Prior to the hearing the prosecutors had requested that she be detained in custody, and transported to New York by the US Marshal.  After hearing from both sides, the federal judge in New Hampshire agreed with the government, and Maxwell was ordered to remain in custody and taken by the US Marshal to New York.

She will still have an opportunity to seek release on bail conditions when she appears in New York, however, several factual allegations were made in the government’s motion to detain, as well as during the course of the hearing might make it difficult for Maxwell to convince a federal judge in New York she is not a “flight risk.’

First, the government pointed out that she holds three valid passports — US, France, and Great Britain.  She has made 15 international trips in the last three years, and has a network of friends around the world.  She has multiple residences which she owns, as well as access to residences of friends available to her in locations all over the world.

She has transferred funds among as many as 15 different bank accounts, and balances in those accounts have varied from $500,000 up to $20 million.  She has used variations of her name in recent travels, and has attempted to hide her location in various manners such as purchasing the estate in New Hampshire in a cash transaction through the use of an LLC as legal title holder.

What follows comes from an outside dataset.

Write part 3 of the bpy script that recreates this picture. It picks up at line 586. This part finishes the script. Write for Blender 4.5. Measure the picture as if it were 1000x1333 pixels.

But, as I noted in my story yesterday, there are some oddities about the specific choices made by the prosecutors with respect to the charges filed against her.  One that occurred to me after my story yesterday is the question about the statute of limitations on the two conspiracy counts she is charged with.  One conspiracy count involves “enticing” and “grooming” the minor girls for purposes of having them engage in illegal sex acts, and the second conspiracy charge involves the “transportation” of the minor girls with the intent that they engage in illegal sex acts.  Both those “conspiracy” counts are charged under the “general” conspiracy statute — 18 U.S. C. Sec. 371, which makes it a crime to conspire with another to violate any federal law.  That statute carries a maximum penalty of only five years — substantially less than she is facing for the “substantive” counts of “enticing” and “transporting” which carried longer maximum sentences.

But, a somewhat “open” question for me is what statute of limitations applies to the Sec. 371 conspiracy charge.  Normally the statute on Sec. 371 begins to run on the date of the last act in furtherance of the conspiracy, and expires after 10 years.  The conspiracies as charged in the indictment are said to have ended in or around 1997, so the statute of limitations would have run in 2007 — 13 years ago.

But there is a special statute passed by Congress, 18 U.S.C. Sec. 3283, which extends the statute of limitations for “any offense involving the sexual or physical abuse, or kidnaping, of a child under the age of 18 years” by making such a crime subject to prosecution during the life of the child.

But there is a bit of a “semantics” issue here — a “conspiracy” is an agreement to violate another law.  Violation of that other law is not necessarily a part of the offense.   So to the extent that Sec. 3283 is read to reach only offenses “involving the sexual or physical abuse, or kidnapping” of a child, an argument can be made that defendants merely “conspiring” to do one of those things is not such an offense.  If that argument was successful, then the normal 10 year statute of limitations would apply, and the two conspiracy counts charged against Maxwell would be subject to being dismissed since the 10 year statute would be expired.

And this takes me back to a point I made in my story yesterday — this is another factor that points in the direction that an outline of a deal has already been made, but not specifically agreed to yet.  A defendant can waive a defense based on the statute of limitations.  The two conspiracy counts to which Maxwell has been charged carry a MAXIMUM penalty of only five years.  If she was offered a plea agreement that involved only pleading to those two charges — and maybe one of the perjury charges — she would be guaranteed a relatively short prison sentence.

But let us consider for a moment the decision she is being put to now.

It’s one thing to be faced with the “abstract” idea of maybe going to prison while you are traveling the world to a series of luxurious accommodations available to you, and with millions of dollars in bank accounts to keep you comfortable in the manner in which you are accustomed.  As long as the legal jeopardy is merely a “threat” that you have high-priced attorneys working to fend-off on your behalf, it is easier to ignore the “reality” of what might some day follow.

But it will tend to sharpen one’s focus on the issues at hand when you find yourself sitting in a jail cell in New Hampshire, being fed less than elegant meals by the US Marshall while being transported by bus or van to New York City (something akin to a ham&cheese sandwich on white bread with a bag of chips), and then housed in the far-less-than-luxurious “Metropolitan Detention Center” once there.  Based only on the charges that have been filed, if I was her attorney I would be informing her with regard to what she might be facing in terms of a jail sentence if she maintains her innocence, goes to trial, and loses.

In that circumstance, the Sentencing Guidelines provide a variety of methods by which a sentence of between 15 and 20 years is EASILY attainable by the prosecutors — maybe longer.  Maxwell is 59 years old.  Taking this case to trial would be gambling with the remainder of her life.

If I was the prosecutor, I was sitting in my office in the SDNY, and I learned that Maxwell had purchased a million dollar estate in New Hampshire with cash, and tried to hide that fact — and her presence at that location — in a time period in which I was trying to work out a deal with her attorneys, I would have said “Screw that.  Let her think about my offer in a jail cell.”

I expect rumors to begin to surface shortly that she has reached an agreement with the prosecutors, and is fully cooperating in the investigation and prosecution of others.